Perhaps I am just being paranoid, but doesn't the portion of his proof in bold need some justification? I will assume that a finite set has a minimum and a maximum (I read this thread), but Spivak seems to make use of the claim in my question at the top of this post. How does one prove that such a "closest element to $a$" exists? Is there some very trivial proof by contradiction? Is there some result that relies on sophisticated knowledge of bounds or topology that would leave Spivak to exclude that from a mostly basic chapter on limits (before he introduces bounds and all that)? Any sort of rigorous justification (or referral to other literature) for his proof and/or the question at the top would be most appreciated.

Answer 1

If I'm understanding you correctly, the answer to your question is in the sentence that directly follows the bolded part of your quote:

...that is, |p/q−a| is smallest for one p/q among these numbers.

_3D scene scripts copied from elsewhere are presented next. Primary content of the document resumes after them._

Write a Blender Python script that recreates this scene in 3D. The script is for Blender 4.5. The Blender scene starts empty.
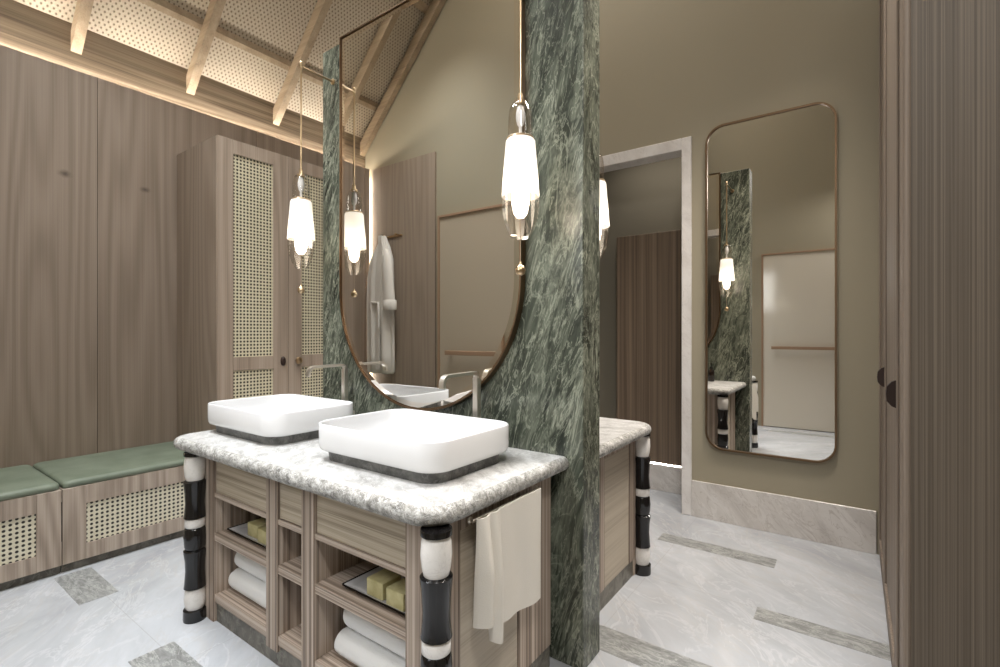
import bpy, bmesh, math, random
from mathutils import Vector, Matrix
random.seed(7)
SC = bpy.context.scene
COL = SC.collection
PI = math.pi

# ------------------------------------------------------------------ camera
cam_d = bpy.data.cameras.new('camera')
cam = bpy.data.objects.new('camera', cam_d)
COL.objects.link(cam)
cam.location = (0, 0, 1.25)
cam.rotation_euler = (PI/2, 0, math.radians(35.9))
cam_d.sensor_width = 36
cam_d.lens = 17.64
cam_d.clip_start = 0.01
SC.camera = cam
# ------------------------------------------------------------------ colour, world
SC.view_settings.view_transform = 'Standard'
SC.view_settings.look = 'None'
SC.view_settings.gamma = 1
SC.view_settings.use_curve_mapping = False
SC.view_settings.exposure = 0.3
SC.cycles.max_bounces = 10
SC.cycles.diffuse_bounces = 5
SC.cycles.glossy_bounces = 6
SC.cycles.transparent_max_bounces = 16
SC.cycles.use_denoising = True
SC.cycles.sample_clamp_indirect = 6
SC.cycles.caustics_reflective = False
SC.cycles.caustics_refractive = False
W = bpy.data.worlds.new('world'); SC.world = W; W.use_nodes = True
W.node_tree.nodes['Background'].inputs[0].default_value = (0.8, 0.85, 1, 1)
W.node_tree.nodes['Background'].inputs[1].default_value = 0.15


def area(name, loc, target, size, power, color, sy=None, spread=180):
    l = bpy.data.lights.new(name, 'AREA')
    l.energy = power; l.color = color; l.size = size
    if sy: l.shape = 'RECTANGLE'; l.size_y = sy
    l.spread = math.radians(spread)
    o = bpy.data.objects.new(name, l); COL.objects.link(o)
    o.location = loc
    o.rotation_euler = (Vector(target) - Vector(loc)).to_track_quat('-Z', 'Y').to_euler()
    return o


# soft fill lights added out of view to brighten the room
area('overhead_fill', (-1.7, 0.7, 4.9), (-1.7, 0.9, 0), 1.6, 9, (0.94, 0.97, 1), 0.8, 80)
area('overhead_fill', (-3.0, 0.75, 4.25), (-3.0, 0.9, 0), 0.7, 31, (0.93, 0.98, 1), 0.7, 100)
area('angled_fill', (-1.78, 0.2, 4.05), (-1.72, 1.1, 0.4), 0.44, 10, (0.96, 0.98, 1), 0.2, 75)  # added fill for the vanity fronts, high out of view
area('recess_fill', (-1.45, -0.485, 1.75), (-1.5, 1.0, 1.1), 0.46, 25, (0.94, 0.97, 1), 1.6, 180)  # added fill for upright faces, hidden from both mirrors
area('angled_fill', (0.35, -0.2, 3.3), (-0.95, 1.5, 0.6), 0.4, 20, (1, 0.98, 0.95), 0.4, 130)  # added fill for the towel end and the recess
area('overhead_fill', (0.0, 2.6, 3.65), (-0.85, 2.35, 0.4), 0.5, 30, (1, 0.92, 0.83), 0.9, 85)
area('ridge_fill', (-1.7, 1.8, 5.45), (-1.7, 1.8, 0), 0.8, 58, (1, 0.97, 0.93), 3.0, 180)  # added ambient fill, no fixture there
area('upward_fill', (-1.7, 1.8, 4.3), (-1.7, 1.8, 6), 0.4, 14, (1, 0.97, 0.93), 3.0, 170)  # added fill bounced off the ceiling
area('overhead_fill', (-1.2, 3.8, 2.86), (-1.2, 3.86, 0), 0.9, 3, (1, 0.93, 0.85), 0.15, 150)  # added fill for the space beyond the doorway


# ------------------------------------------------------------------ node helpers
def new_mat(name):
    m = bpy.data.materials.new(name); m.use_nodes = True
    nt = m.node_tree
    return m, nt, nt.nodes['Principled BSDF']


def N(nt, typ, **kw):
    n = nt.nodes.new(typ)
    for k, v in kw.items():
        setattr(n, k, v)
    return n


def math_n(nt, op, a, b=None, c=None):
    n = nt.nodes.new('ShaderNodeMath'); n.operation = op
    for i, x in enumerate((a, b, c)):
        if x is None: continue
        if isinstance(x, (int, float)): n.inputs[i].default_value = x
        else: nt.links.new(x, n.inputs[i])
    return n.outputs[0]


def lin(c):
    """sRGB 0-255 to linear"""
    out = []
    for v in c:
        v /= 255
        out.append(v/12.92 if v <= .04045 else ((v+.055)/1.055)**2.4)
    return tuple(out) + (1,)


def ramp(nt, fac, stops, interp='LINEAR'):
    r = nt.nodes.new('ShaderNodeValToRGB')
    r.color_ramp.interpolation = interp
    els = r.color_ramp.elements
    while len(els) < len(stops): els.new(0.5)
    for e, (p, c) in zip(els, stops):
        e.position = p; e.color = c if len(c) == 4 else lin(c)
    nt.links.new(fac, r.inputs[0])
    return r.outputs[0]


def coords(nt, scale=(1, 1, 1), rot=(0, 0, 0), loc=(0, 0, 0)):
    t = nt.nodes.new('ShaderNodeTexCoord')
    src = t.outputs['Object']
    if any(rot) or any(loc):      # turn first, stretch afterwards
        m0 = nt.nodes.new('ShaderNodeMapping')
        m0.inputs['Rotation'].default_value = rot
        m0.inputs['Location'].default_value = loc
        nt.links.new(src, m0.inputs[0]); src = m0.outputs[0]
    mp = nt.nodes.new('ShaderNodeMapping')
    mp.inputs['Scale'].default_value = scale
    nt.links.new(src, mp.inputs[0])
    return mp.outputs[0]


def noise(nt, vec, scale, detail=4, rough=.55, dist=0):
    n = nt.nodes.new('ShaderNodeTexNoise')
    n.inputs['Scale'].default_value = scale
    n.inputs['Detail'].default_value = detail
    n.inputs['Roughness'].default_value = rough
    n.inputs['Distortion'].default_value = dist
    nt.links.new(vec, n.inputs['Vector'])
    return n.outputs['Fac']


def mix(nt, fac, a, b, mode='MIX'):
    n = nt.nodes.new('ShaderNodeMix'); n.data_type = 'RGBA'; n.blend_type = mode
    for s, x in ((n.inputs[0], fac), (n.inputs[6], a), (n.inputs[7], b)):
        if isinstance(x, (int, float)): s.default_value = x
        elif isinstance(x, tuple): s.default_value = x if len(x) == 4 else lin(x)
        else: nt.links.new(x, s)
    return n.outputs[2]


def bump(nt, bsdf, h, strength=.2, dist=.003):
    b = nt.nodes.new('ShaderNodeBump')
    b.inputs['Strength'].default_value = strength
    b.inputs['Distance'].default_value = dist
    nt.links.new(h, b.inputs['Height'])
    nt.links.new(b.outputs[0], bsdf.inputs['Normal'])


def plain(name, rgb, rough=.5, metal=0, spec=.5):
    m, nt, b = new_mat(name)
    b.inputs['Base Color'].default_value = lin(rgb)
    b.inputs['Roughness'].default_value = rough
    b.inputs['Metallic'].default_value = metal
    b.inputs['Specular IOR Level'].default_value = spec
    return m


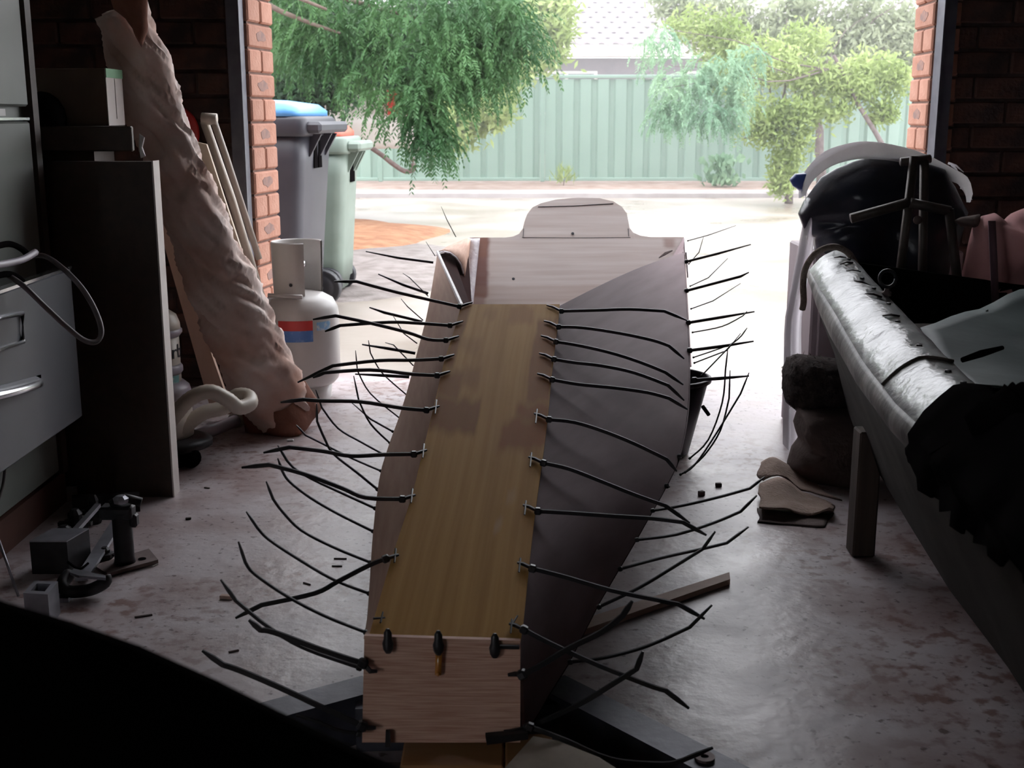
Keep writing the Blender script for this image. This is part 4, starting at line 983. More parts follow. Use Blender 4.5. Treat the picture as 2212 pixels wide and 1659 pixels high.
# ------------------------------------------------------------------ canvas roll, boards, pole
ax0 = W(600, 905, 3.80); ax0.z = .085; ax1 = W(258, 10, 3.40)
dirr = (ax1-ax0).normalized(); Lr = (ax1-ax0).length
ua = dirr.cross(Vector((0, 1, 0))).normalized(); ub = dirr.cross(ua).normalized()
b = MB(); R = []; NR = 90; NK = 64
for k in range(NR+1):
    t = k/NR; c0 = ax0+dirr*(Lr*1.04*t-.07)+Vector((-.028*math.sin(math.pi*min(1, t*1.0)), 0, 0))
    r0 = np.interp(t, [0, .03, .1, .3, .55, .75, .9, 1], [.085, .10, .106, .104, .084, .074, .075, .066])
    ring = []
    for j in range(NK):
        a = 2*math.pi*j/NK
        h1 = mnoise.noise(Vector((math.cos(a+t*5)*1.6, math.sin(a+t*5)*1.6, t*7)))
        h2 = mnoise.noise(Vector((math.cos(a+t*9)*3.2, math.sin(a+t*9)*3.2, t*14+5)))
        h3 = mnoise.noise(Vector((math.cos(a+t*12)*2.2, math.sin(a+t*12)*2.2, t*10+9)))
        f = .012*h1 + .024*(.3-abs(h2))*min(1, t*5+.2) + .03*(.22-abs(h3))
        ring.append(c0+(ua*math.cos(a)+ub*math.sin(a))*(r0+f))
    R.append(ring)
b.loft(R)
roll = b.build('canvas_roll', M['canvas'], None, True)
tag(roll, 'long pink stained canvas roll leaning between the bench and the pier', 'canvas roll')
# loose ends
b = MB(); P = [[ax0-dirr*.03+(ua*math.cos(a)+ub*math.sin(a))*(.098+.012*math.sin(a*4)) + Vector((0, 0, 0))+dirr*(.06-v*.10)+(ua*math.cos(a)+ub*math.sin(a))*v*.02 for v in (0, .5, 1)] for a in [2*math.pi*i/30 for i in range(31)]]
b.sheet(P, .003); b.build('loose_hem', M['canvas_in'], roll, True)
b = MB(); b.blob([(232, -40), (320, -40), (322, 25), (318, 70), (306, 104), (292, 70), (272, 40), (245, 20)], 3.27, .03, rings=6, amp=.015, scale=18, seed=4); b.build('folded_end', M['canvas_in'], roll, True)
tag(MB().slab([W(315, 390, 3.87), W(325, 385, 3.87), W(502, 895, 3.9), W(458, 895, 3.9)], (0.05, 1, 0), .018).build('pine_board', M['pine']), 'narrow pale pine board leaning behind the upright slab', 'board')
tag(MB().slab([W(410, 303, 4.12), W(446, 312, 4.12), W(600, 780, 4.16), W(560, 780, 4.16)], (0, 1, 0), .016).build('cream_board', M['pine2']), 'cream board leaning behind the canvas roll', 'board')
po = thing('folding_pole', W(500, 450, 4.06), 'cream folded plastic pole with a hinge at the top, leaning by the canvas roll', 'pole')
MB().tube([W(441, 262, 4.05), W(500, 430, 4.07), W(612, 800, 4.1)], .0145, 10).build('strut', M['ivory'], po, True)
MB().tube([W(462, 262, 4.03), W(487, 335, 4.04), W(560, 560, 4.06)], .011, 10).build('strut', M['ivory'], po, True)
MB().tube([W(436, 256, 4.03), W(468, 258, 4.03)], .019, 12).build('hinge', M['ivory'], po, True)
b = MB(); b.lathe([(0, -.004), (.088, -.004), (.095, 0), (.088, .004), (0, .004)], W(374, 285, 4.408), 32, Matrix.Rotation(math.pi/2, 3, 'X')); tag(b.build('red_disc', M['red'], None, True), 'round red plastic disc hung on the dark brick wall', 'disc')
b = MB(); b.blob([(350, 138), (362, 142), (376, 160), (368, 168), (366, 182), (356, 178)], 4.4, .02, rings=5, amp=.012, scale=25); tag(b.build('plastic_wrap', M['clear'], None, True), 'scrap of cloudy plastic film behind the canvas roll', 'plastic film')

# ------------------------------------------------------------------ vacuum cleaner
vx, vy = W(352, 900, 3.45).x, 3.45
va = thing('vacuum_cleaner', (vx, vy, 0), 'cream upright cylinder vacuum cleaner on castors behind the slab', 'vacuum cleaner')
def zv(py): return W(352, py, 3.42).z
MB().lathe([(.085, .06), (.088, .1), (.085, zv(880)), (.07, zv(862))], (vx, vy, 0), 28).build('tank', M['ivory'], va, True)
MB().lathe([(.07, zv(866)), (.086, zv(850)), (.082, zv(838)), (.066, zv(828))], (vx, vy, 0), 28).build('flared_ring', M['lilac'], va, True)
MB().lathe([(.06, zv(832)), (.06, zv(728))], (vx, vy, 0), 28).build('motor_housing', M['ivory'], va, True)
MB().lathe([(.06, zv(812)), (.066, zv(806)), (.066, zv(796)), (.06, zv(790))], (vx, vy, 0), 28).build('band', M['lilac'], va, True)
MB().lathe([(.061, zv(731)), (.07, zv(722)), (.07, zv(716)), (.061, zv(712))], (vx, vy, 0), 28).build('band', M['lilac'], va, True)
MB().lathe([(.066, zv(716)), (.064, zv(700)), (.056, zv(684)), (.035, zv(673)), (0, zv(670))], (vx, vy, 0), 28).build('dome_cap', M['ivory'], va, True)
MB().lathe([(.0608, zv(832)), (.0608, zv(812))], (vx, vy, 0), 12, None, math.radians(-80), math.radians(-15)).build('label', M['teal_print'], va, True)
vs, fs = text_mesh('Turbo', .058)
bt_ = MB(); rr_ = .0612; zc = zv(762)
bt_.add([(vx+(rr_+v.z)*math.cos(-math.pi/2+1.06+v.x/rr_), vy+(rr_+v.z)*math.sin(-math.pi/2+1.06+v.x/rr_), zc+v.y) for v in vs], fs)
bt_.build('lettering', M['ink'], va)
MB().lathe([(.10, .045), (.115, .05), (.115, .065), (.09, .075)], (vx+.03, vy-.02, 0), 24).build('castor_base', M['steel_dark'], va, True)
for px, py in ((412, 992), (385, 1000)):
    p = W(px, py, 3.36); MB().lathe([(0, -.014), (.026, -.014), (.03, -.006), (.03, .006), (.026, .014), (0, .014)], (p.x, p.y, .03), 16, Matrix.Rotation(math.pi/2, 3, 'X')).build('castor', M['black'], va, True)
hs = spline([W(352, 935, 3.40), W(380, 895, 3.38), W(410, 862, 3.38), W(452, 846, 3.40), W(490, 862, 3.42), W(515, 880, 3.44), W(540, 872, 3.48), W(536, 856, 3.52), W(510, 855, 3.52), W(485, 880, 3.50), W(440, 892, 3.46), W(395, 925, 3.42), W(365, 960, 3.40)], 8)
rad = [.0215+.0012*(i % 2) for i in range(len(hs))]
MB().tube(hs, rad, 12).build('hose', M['ivory'], va, True)
b = MB(); b.tube([Z(405, 948, .028), Z(470, 925, .028), Z(520, 905, .028)], .02, 10); b.build('wand_tube', M['lilac'], va, True)
b = MB(); b.tube([Z(508, 908, .03), Z(534, 896, .03)], [.027, .024], 12); b.build('wand_tip', M['ivory'], va, True)

# ------------------------------------------------------------------ steel bits on the floor
tag(MB().slab([Z(158, 1112), Z(303, 1105), Z(303, 1098), Z(158, 1105)], (0, 0, 1), .045).build('steel_channel', M['steel_dark']), 'dark steel channel lying against the foot of the upright slab', 'steel bar')
def bar(p, q, w, h, m, name, label, cat='steel bar'):
    p = Vector(p); q = Vector(q); d = (q-p).normalized(); a = d.cross(Vector((0, 0, 1))).normalized()*w/2; u = Vector((0, 0, h))
    return tag(MB().hexa([p-a, q-a, q+a, p+a, p-a+u, q-a+u, q+a+u, p+a+u]).build(name, m), label, cat)
bar(Z(283, 1085, .05), Z(176, 1255, .004), .028, .008, M['steel'], 'flat_bar', 'long grey flat steel bar propped on the channel')
bar(Z(150, 1165, .03), Z(212, 1096, .05), .014, .01, M['steel'], 'thin_bar', 'short thin steel bar among the dark metal parts')
js = thing('jack_stand', Z(270, 1220), 'dark steel post with clamp head on a drilled base plate', 'jack stand')
b = MB(); b.slab([Z(203, 1228, .004), Z(232, 1246, .004), Z(342, 1216, .004), Z(322, 1192, .004)], (0, 0, 1), .008); b.build('base_plate', M['rust'], js)
MB().lathe([(0, 0), (.009, 0), (.009, .0006), (0, .0006)], Z(307, 1207, .0128), 12).build('bolt_hole', M['black'], js)
pb = Z(270, 1214, .012); MB().lathe([(.024, 0), (.022, .01), (.0215, .115), (.024, .12)], pb, 18).build('post', M['steel_dark'], js, True)
MB().box(pb+Vector((-.045, -.02, .105)), pb+Vector((.028, .02, .135)), bevel=.005).build('clamp', M['steel_dark'], js)
MB().tube([pb+Vector((-.02, -.01, .14)), pb+Vector((.012, 0, .152)), pb+Vector((.045, .005, .14))], .011, 8).build('lever', M['steel_dark'], js, True)
MB().lathe([(.016, 0), (.018, .01), (.01, .016), (0, .017)], pb+Vector((.005, -.012, .145)), 8).build('nut', M['steel'], js)
MB().box(pb+Vector((.02, -.012, .085)), pb+Vector((.036, .012, .115)), bevel=.004).build('bolt', M['steel_dark'], js)
bx = thing('steel_box', Z(115, 1228), 'dark steel box with worn bluish top beside the jack stand', 'steel box')
q0 = Z(70, 1240); q1 = Z(150, 1240); dp = Vector((.02, .085, 0)); hh = Vector((0, 0, .075))
MB().hexa([q0, q1, q1+dp, q0+dp, q0+hh, q1+hh, q1+dp+hh, q0+dp+hh]).build('case', M['steel_dark'], bx)
MB().hexa([p+Vector((0, 0, .0752)) for p in (q0, q1, q1+dp, q0+dp)]+[p+Vector((0, 0, .078)) for p in (q0, q1, q1+dp, q0+dp)]).build('top_plate', M['steel'], bx)
MB().tube(spline([q1+Vector((0, -.004, .03)), q1+Vector((.03, -.02, .02)), Z(190, 1217, .02)], 4), .003, 6).build('wire', M['black'], bx)
us_ = thing('u_channel', Z(190, 1265), 'curved dark steel channel with a bright flange, in front of the jack stand', 'steel channel')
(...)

The minimum element of the set $\{|\alpha - s|: s \in S\}$ is $|\alpha - s^*|$ for some $s^* \in S$. Then $s^*$ is the closest element of $S$ to $\alpha$.

Answer 2

What he really needs is that there is an interval $(\alpha-\epsilon,\alpha + \epsilon)$ that includes none of them aside from possibly $\alpha$ itself. As there are only finitely many, you can collect all the differences, find the minimum, divide it by $2$ and use that for $\epsilon$. One could argue the statement is wrong because there could be two at equal distance from $\alpha$ but you can just use either one of them and the proof goes through.